Today, children can easily navigate through all the different types of modern communication, control their mobile phones, communicate on social networks and messengers, use email and access digital libraries. This is all the more surprising because the Berlin Communications Museum's exhibition tells the story of how people exchanged information thirty, fifty or a hundred years ago, and many of the objects in the collection cannot be seen by children in everyday life; they have simply disappeared.
The most modern inhabitants of the museum are the robots that greet visitors. One gives advice on how to get around the museum, one gives information about the exhibits and the third plays for its own amusement, chasing a ball around the lobby.
It should be noted that Berlin's Communications Museum devotes most of its attention to the history of the post office, which is not surprising: it was originally a postal museum. There are mailboxes of all colours and sizes, stamps, envelopes, postmarks, wax seals and the logos of postal administrations from various countries. And under the ceiling hangs a stagecoach: slow as it may be, it was once used to transport letters and parcels.
There are also lots of interesting things to learn about other means of communication, such as the telephone. Children may have seen disc or push-button telephones, but they are unlikely to have seen old machines that do not even have a dialling device.

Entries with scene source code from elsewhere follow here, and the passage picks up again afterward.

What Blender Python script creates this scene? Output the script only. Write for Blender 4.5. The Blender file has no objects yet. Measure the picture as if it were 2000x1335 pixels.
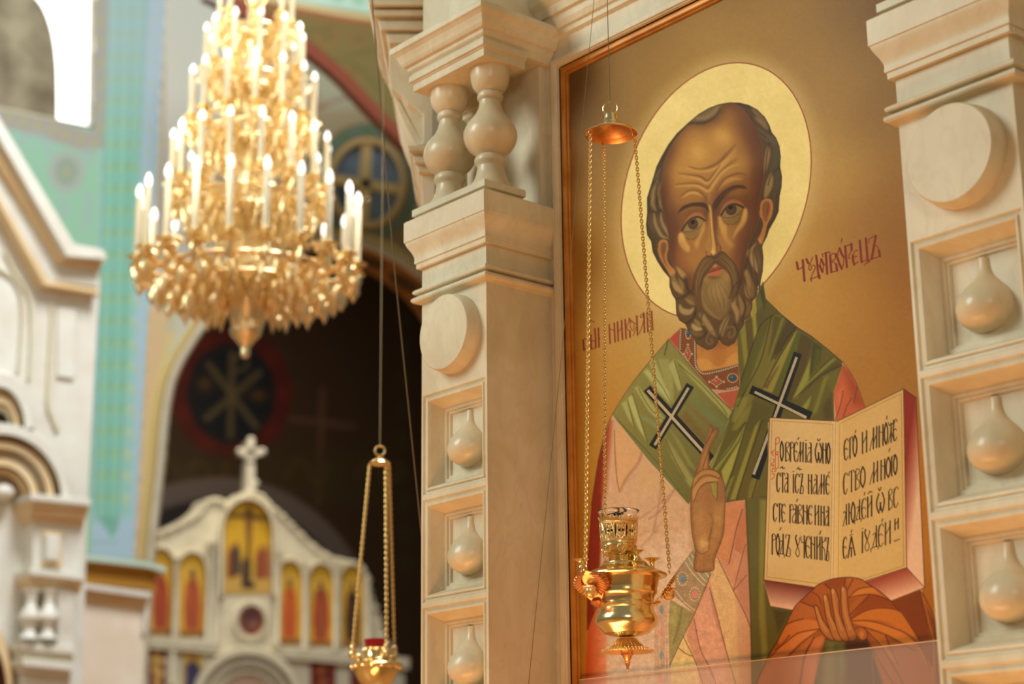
import bpy, bmesh, math, random
import numpy as np
from mathutils import Vector, Matrix
PI = math.pi
S = bpy.context.scene
COL = S.collection
random.seed(7)

# ---------------------------------------------------------------- camera, world, lights, exposure
F_PX, YAW, PITCH, ROLL = 3500.0, math.radians(-49.61), math.radians(15.81), math.radians(-0.626)
_f = np.array([math.sin(YAW)*math.cos(PITCH), math.cos(YAW)*math.cos(PITCH), math.sin(PITCH)])
_r0 = np.array([math.cos(YAW), -math.sin(YAW), 0.0]); _u0 = np.cross(_r0, _f)
_r = math.cos(ROLL)*_r0 + math.sin(ROLL)*_u0
_u = -math.sin(ROLL)*_r0 + math.cos(ROLL)*_u0
CAM = np.array([_r, _u, _f])
def ray(x, y): return CAM.T @ np.array([(x-1000)/F_PX, -(y-667.5)/F_PX, 1.0])
def on_y(x, y, Y): d = ray(x, y); return Vector(d*(Y/d[1]))      # a photo pixel on the plane Y
def on_x(x, y, X): d = ray(x, y); return Vector(d*(X/d[0]))      # a photo pixel on the plane X
cd = bpy.data.cameras.new('camera'); cam = bpy.data.objects.new('camera', cd); COL.objects.link(cam)
cam.matrix_world = Matrix(((_r[0], _u[0], -_f[0], 0), (_r[1], _u[1], -_f[1], 0), (_r[2], _u[2], -_f[2], 0), (0, 0, 0, 1)))
cd.sensor_width = 36.0; cd.lens = 36.0*F_PX/2000.0
cd.clip_start = 0.05; cd.clip_end = 200
cd.dof.use_dof = True; cd.dof.focus_distance = 4.5; cd.dof.aperture_fstop = 2.2; cd.dof.aperture_blades = 0
S.camera = cam
S.view_settings.view_transform = 'Standard'; S.view_settings.look = 'None'
S.view_settings.gamma = 1.0; S.view_settings.use_curve_mapping = False
S.view_settings.exposure = 0.0
W = bpy.data.worlds.new('church_daylight'); S.world = W; W.use_nodes = True
_n = W.node_tree.nodes; _l = W.node_tree.links
_bg = _n['Background']; _tc = _n.new('ShaderNodeTexCoord'); _sx = _n.new('ShaderNodeSeparateXYZ'); _cr = _n.new('ShaderNodeValToRGB')
_mr = _n.new('ShaderNodeMapRange'); _mr.inputs[1].default_value = -1; _mr.inputs[2].default_value = 1
_l.new(_tc.outputs['Generated'], _sx.inputs[0]); _l.new(_sx.outputs['Z'], _mr.inputs[0]); _l.new(_mr.outputs[0], _cr.inputs[0]); _l.new(_cr.outputs[0], _bg.inputs[0])
_cr.color_ramp.elements[0].position = 0.30; _cr.color_ramp.elements[0].color = (0.60, 0.30, 0.12, 1)
_cr.color_ramp.elements[1].position = 0.80; _cr.color_ramp.elements[1].color = (0.46, 0.47, 0.40, 1)
_e = _cr.color_ramp.elements.new(0.52); _e.color = (0.42, 0.41, 0.35, 1)
_bg.inputs[1].default_value = 0.42
def area(name, loc, target, size, power, color, size_y=None):
    d = bpy.data.lights.new(name, 'AREA'); d.energy = power; d.color = color; d.size = size
    if size_y: d.shape = 'RECTANGLE'; d.size_y = size_y
    o = bpy.data.objects.new(name, d); COL.objects.link(o); o.location = loc
    o.rotation_euler = (Vector(target)-Vector(loc)).to_track_quat('-Z', 'Y').to_euler()
    return o
area('nave_window_light', (-7.0, -3.5, 5.5), (-3.4, 3.0, 1.5), 2.6, 510, (0.90, 1.0, 0.93), 4.0)
area('candle_stand_glow', (-3.1, 1.9, -1.5), (-3.1, 2.6, 2.6), 2.2, 50, (1.0, 0.50, 0.20), 0.8)
area('left_window_light', (-6.0, 6.0, 12.5), (-16.0, 9.0, 4.0), 4.0, 1800, (0.95, 0.98, 1.0), 5.0)
area('chapel_fill_light', (-20.9, 13.6, 9.4), (-23.2, 14.4, 3.6), 1.6, 330, (1.0, 0.90, 0.70), 2.4)  # unseen fill added to brighten the side iconostasis
area('nave_fill_light', (2.4, -1.4, 2.6), (-3.0, 3.0, 0.8), 1.2, 60, (1.0, 0.93, 0.80), 1.2)  # fill added behind the camera, for metal highlights and return faces

# ---------------------------------------------------------------- helpers
def srgb(r, g, b):
    f = lambda c: c/12.92 if c <= 0.04045 else ((c+0.055)/1.055)**2.4
    return (f(r/255), f(g/255), f(b/255), 1.0)
def tag(o, label=None, cat=None, group=None, kind=None):
    if label: o['label'] = label
    if cat: o['category'] = cat
    if group: o['group'] = group
    if kind: o['kind'] = kind
    return o
def empty(name, loc=(0, 0, 0)):
    o = bpy.data.objects.new(name, None); COL.objects.link(o); o.location = loc; o.empty_display_size = 0.05
    return o
class MB:
    """verts and faces gathered for ONE mesh object, in world coordinates"""
    def __init__(s): s.v = []; s.f = []
    def add(s, vs, fs):
        k = len(s.v); s.v += [tuple(v) for v in vs]; s.f += [tuple(i+k for i in f) for f in fs]; return s
    def box(s, a, b):
        (x0, y0, z0), (x1, y1, z1) = a, b
        vs = [(x, y, z) for z in (z0, z1) for y in (y0, y1) for x in (x0, x1)]
        return s.add(vs, [(0, 2, 3, 1), (4, 5, 7, 6), (0, 1, 5, 4), (2, 6, 7, 3), (0, 4, 6, 2), (1, 3, 7, 5)])
    def loops(s, L, cap0=True, cap1=True, close=True):
        n = len(L[0]); vs = [p for l in L for p in l]; fs = []
        for k in range(len(L)-1):
            for i in range(n if close else n-1):
                j = (i+1) % n; fs.append((k*n+i, k*n+j, (k+1)*n+j, (k+1)*n+i))
        if cap0: fs.append(tuple(range(n-1, -1, -1)))
        if cap1: fs.append(tuple((len(L)-1)*n+i for i in range(n)))
        return s.add(vs, fs)
    def lathe(s, prof, o=(0, 0, 0), axis='Z', seg=32, cap=True):
        L = []
        for r, h in prof:
            l = []
            for i in range(seg):
                a = 2*PI*i/seg; c, d = r*math.cos(a), r*math.sin(a)
                p = (c, d, h) if axis == 'Z' else ((c, h, -d) if axis == 'Y' else (h, c, d))
                l.append((p[0]+o[0], p[1]+o[1], p[2]+o[2]))
            L.append(l)
        return s.loops(L, cap, cap)
    def tube(s, pts, r, seg=8, close=False, cap=True):
        pts = [Vector(p) for p in pts]; n = len(pts); L = []
        rs = r if isinstance(r, (list, tuple)) else [r]*n
        up = None
        for i in range(n):
            a = pts[(i-1) % n] if (close or i > 0) else pts[i]; b = pts[(i+1) % n] if (close or i < n-1) else pts[i]
            t = (b-a).normalized()
            if up is None:
                up = Vector((0, 0, 1)) if abs(t.z) < 0.9 else Vector((1, 0, 0))
            x = t.cross(up)
            if x.length < 1e-6: x = t.orthogonal()
            x.normalize(); y = x.cross(t).normalized(); up = y
            L.append([tuple(pts[i]+x*rs[i]*math.cos(2*PI*k/seg)+y*rs[i]*math.sin(2*PI*k/seg)) for k in range(seg)])
        if close: L.append(L[0]); return s.loops(L, False, False)
        return s.loops(L, cap, cap)
    def torus(s, o, R, r, ax=(0, 0, 1), seg=20, rs=8, sx=1.0):
        ax = Vector(ax).normalized(); u = ax.orthogonal().normalized(); w = ax.cross(u)
        return s.tube([Vector(o)+u*R*math.cos(2*PI*i/seg)*sx+w*R*math.sin(2*PI*i/seg) for i in range(seg)], r, rs, True)
    def ball(s, o, r, seg=12, sz=1.0):
        n = max(4, seg//2)
        return s.lathe([(max(1e-5, r*math.sin(PI*k/n)), -r*sz*math.cos(PI*k/n)) for k in range(n+1)], o, 'Z', seg, False)
    def moulding(s, x0, x1, y0, y1, prof, top=True, bottom=True):
        """rings round a rectangular block: prof = (z, projection to left, right and front)"""
        L = [[(x0-p, y0-p, z), (x1+p, y0-p, z), (x1+p, y1, z), (x0-p, y1, z)] for z, p in prof]
        return s.loops(L, bottom, top)
    def prism(s, poly, d):
        """poly: list of 3D points; d: extrusion vector"""
        d = Vector(d); a = [Vector(p) for p in poly]
        return s.loops([[tuple(p) for p in a], [tuple(p+d) for p in a]])
    def build(s, name, mat, parent=None, smooth=False, bevel=0, angle=40):
        me = bpy.data.meshes.new(name); me.from_pydata(s.v, [], s.f); me.update()
        bm = bmesh.new(); bm.from_mesh(me); bmesh.ops.recalc_face_normals(bm, faces=bm.faces); bm.to_mesh(me); bm.free()
        if mat: me.materials.append(mat)
        o = bpy.data.objects.new(name, me); COL.objects.link(o)
        if parent is not None:
            o.parent = parent
            o.matrix_parent_inverse = Matrix.Translation(-Vector(parent.location))
        if smooth:
            me.polygons.foreach_set('use_smooth', [True]*len(me.polygons))
            try: me.set_sharp_from_angle(angle=math.radians(angle))
            except Exception: pass
        if bevel:
            m = o.modifiers.new('bevel', 'BEVEL'); m.width = bevel; m.segments = 2; m.limit_method = 'ANGLE'; m.angle_limit = math.radians(35)
        return o
def mat(name, col, rough=0.5, metal=0.0, noise=None, bump=0.0, scale=8.0, spec=0.5, trans=0.0, ior=1.45, coat=0.0, emit=None, estr=0.0, detail=5.0, stretch=None):
    m = bpy.data.materials.new(name); m.use_nodes = True; nt = m.node_tree; n = nt.nodes; b = n['Principled BSDF']
    b.inputs['Base Color'].default_value = col; b.inputs['Roughness'].default_value = rough; b.inputs['Metallic'].default_value = metal
    b.inputs['Specular IOR Level'].default_value = spec; b.inputs['Transmission Weight'].default_value = trans; b.inputs['IOR'].default_value = ior
    b.inputs['Coat Weight'].default_value = coat
    if emit: b.inputs['Emission Color'].default_value = emit; b.inputs['Emission Strength'].default_value = estr
    if noise or bump:
        t = n.new('ShaderNodeTexCoord'); z = n.new('ShaderNodeTexNoise'); z.inputs['Scale'].default_value = scale; z.inputs['Detail'].default_value = detail
        if stretch:
            mp = n.new('ShaderNodeMapping'); mp.inputs['Scale'].default_value = stretch
            nt.links.new(t.outputs['Object'], mp.inputs[0]); nt.links.new(mp.outputs[0], z.inputs['Vector'])
        else: nt.links.new(t.outputs['Object'], z.inputs['Vector'])
        if noise:
            r = n.new('ShaderNodeValToRGB'); r.color_ramp.elements[0].position = 0.32; r.color_ramp.elements[1].position = 0.68
            r.color_ramp.elements[0].color = noise; r.color_ramp.elements[1].color = col
            nt.links.new(z.outputs[0], r.inputs[0]); nt.links.new(r.outputs[0], b.inputs['Base Color'])
        if bump:
            z2 = n.new('ShaderNodeTexNoise'); z2.inputs['Scale'].default_value = scale*4; z2.inputs['Detail'].default_value = 6
            nt.links.new(t.outputs['Object'], z2.inputs['Vector'])
            p = n.new('ShaderNodeBump'); p.inputs['Strength'].default_value = bump; p.inputs['Distance'].default_value = 0.01
            nt.links.new(z2.outputs[0], p.inputs['Height']); nt.links.new(p.outputs[0], b.inputs['Normal'])
    return m
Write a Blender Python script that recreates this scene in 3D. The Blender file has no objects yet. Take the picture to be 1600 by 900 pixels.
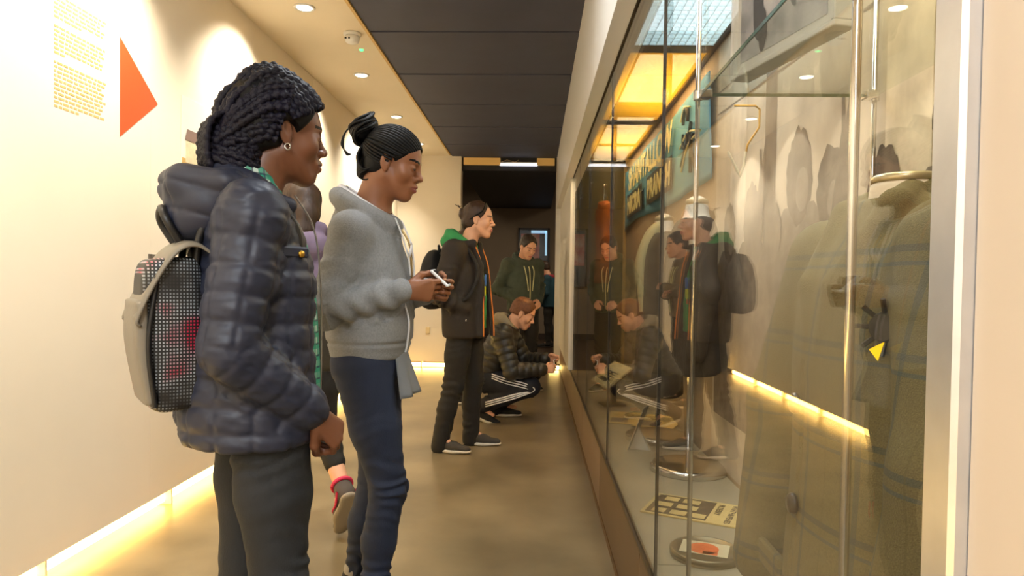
import bpy, math, random
import numpy as np
from math import sin, cos, pi, radians
from mathutils import Vector, Matrix
random.seed(7); rng = np.random.default_rng(7)
SC = bpy.context.scene
COL = SC.collection
# ------------------------------------------------------------------ camera, world, exposure
YAW, PITCH, ROLL = radians(1.93), radians(-1.3), radians(.8)
cd = bpy.data.cameras.new('camera'); cam = bpy.data.objects.new('camera', cd); COL.objects.link(cam)
cd.sensor_width = 36; cd.lens = 24; cd.shift_y = 14 / 1600; cd.clip_start = .05
_f = Vector((-sin(YAW) * cos(PITCH), cos(YAW) * cos(PITCH), sin(PITCH)))
_r = _f.cross(Vector((0, 0, 1))).normalized(); _u = _r.cross(_f)
_u2 = cos(ROLL) * _u - sin(ROLL) * _r; _r2 = cos(ROLL) * _r + sin(ROLL) * _u
cam.matrix_world = Matrix((( _r2.x, _u2.x, -_f.x, 0), (_r2.y, _u2.y, -_f.y, 0), (_r2.z, _u2.z, -_f.z, 1.2), (0, 0, 0, 1)))
SC.camera = cam
w = bpy.data.worlds.new('world'); SC.world = w; w.use_nodes = True
w.node_tree.nodes['Background'].inputs[0].default_value = (1, .85, .65, 1)
w.node_tree.nodes['Background'].inputs[1].default_value = .15
SC.view_settings.view_transform = 'Standard'; SC.view_settings.look = 'None'
SC.view_settings.gamma = 1; SC.view_settings.use_curve_mapping = False
SC.view_settings.exposure = 0.0

# ------------------------------------------------------------------ materials
def lin(c):
    return tuple((v / 255 / 12.92 if v / 255 <= .04045 else ((v / 255 + .055) / 1.055) ** 2.4) for v in c)
MATS = {}
def mat(name, rgb, rough=.6, metal=0, var=0, scale=20, bump=0, bscale=None, emit=0, spec=.5, rgb2=None, sheen=0, stretch=None, detail=4, coat=0):
    if name in MATS: return MATS[name]
    m = bpy.data.materials.new(name); MATS[name] = m; m.use_nodes = True
    nt = m.node_tree; N = nt.nodes; L = nt.links; b = N['Principled BSDF']
    c = lin(rgb); b.inputs['Base Color'].default_value = (*c, 1)
    b.inputs['Roughness'].default_value = rough; b.inputs['Metallic'].default_value = metal
    b.inputs['Specular IOR Level'].default_value = spec
    if sheen: b.inputs['Sheen Weight'].default_value = sheen
    if coat: b.inputs['Coat Weight'].default_value = coat
    if emit:
        b.inputs['Emission Color'].default_value = (*c, 1); b.inputs['Emission Strength'].default_value = emit
    tc = N.new('ShaderNodeTexCoord'); mp = N.new('ShaderNodeMapping'); L.new(tc.outputs['Object'], mp.inputs[0])
    if stretch: mp.inputs['Scale'].default_value = stretch
    if var or rgb2:
        n = N.new('ShaderNodeTexNoise'); n.inputs['Scale'].default_value = scale; n.inputs['Detail'].default_value = detail
        L.new(mp.outputs[0], n.inputs['Vector'])
        r = N.new('ShaderNodeValToRGB'); r.color_ramp.elements[0].position = .3; r.color_ramp.elements[1].position = .7
        c2 = lin(rgb2) if rgb2 else tuple(v * (1 - var) for v in c)
        c1 = c if rgb2 else tuple(min(1, v * (1 + var * .6)) for v in c)
        r.color_ramp.elements[0].color = (*c2, 1); r.color_ramp.elements[1].color = (*c1, 1)
        L.new(n.outputs['Fac'], r.inputs[0]); L.new(r.outputs[0], b.inputs['Base Color'])
    if bump:
        n2 = N.new('ShaderNodeTexNoise'); n2.inputs['Scale'].default_value = bscale or scale; n2.inputs['Detail'].default_value = 3
        L.new(mp.outputs[0], n2.inputs['Vector'])
        bp = N.new('ShaderNodeBump'); bp.inputs['Strength'].default_value = bump; bp.inputs['Distance'].default_value = .004
        L.new(n2.outputs['Fac'], bp.inputs['Height']); L.new(bp.outputs[0], b.inputs['Normal'])
    return m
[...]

A room dedicated to the development of wartime communications is very interesting: they talk about how transmission methods were improved and what methods were used to protect communication channels. Children can listen to Morse code signals, learn about the telegraph and the teletype, see what the lamps of the first television sets looked like and admire modern television sets on display nearby. There is also a section on space communications. And in the basement is the museum's treasure trove, where the most precious artefacts are kept in a particularly reverent environment.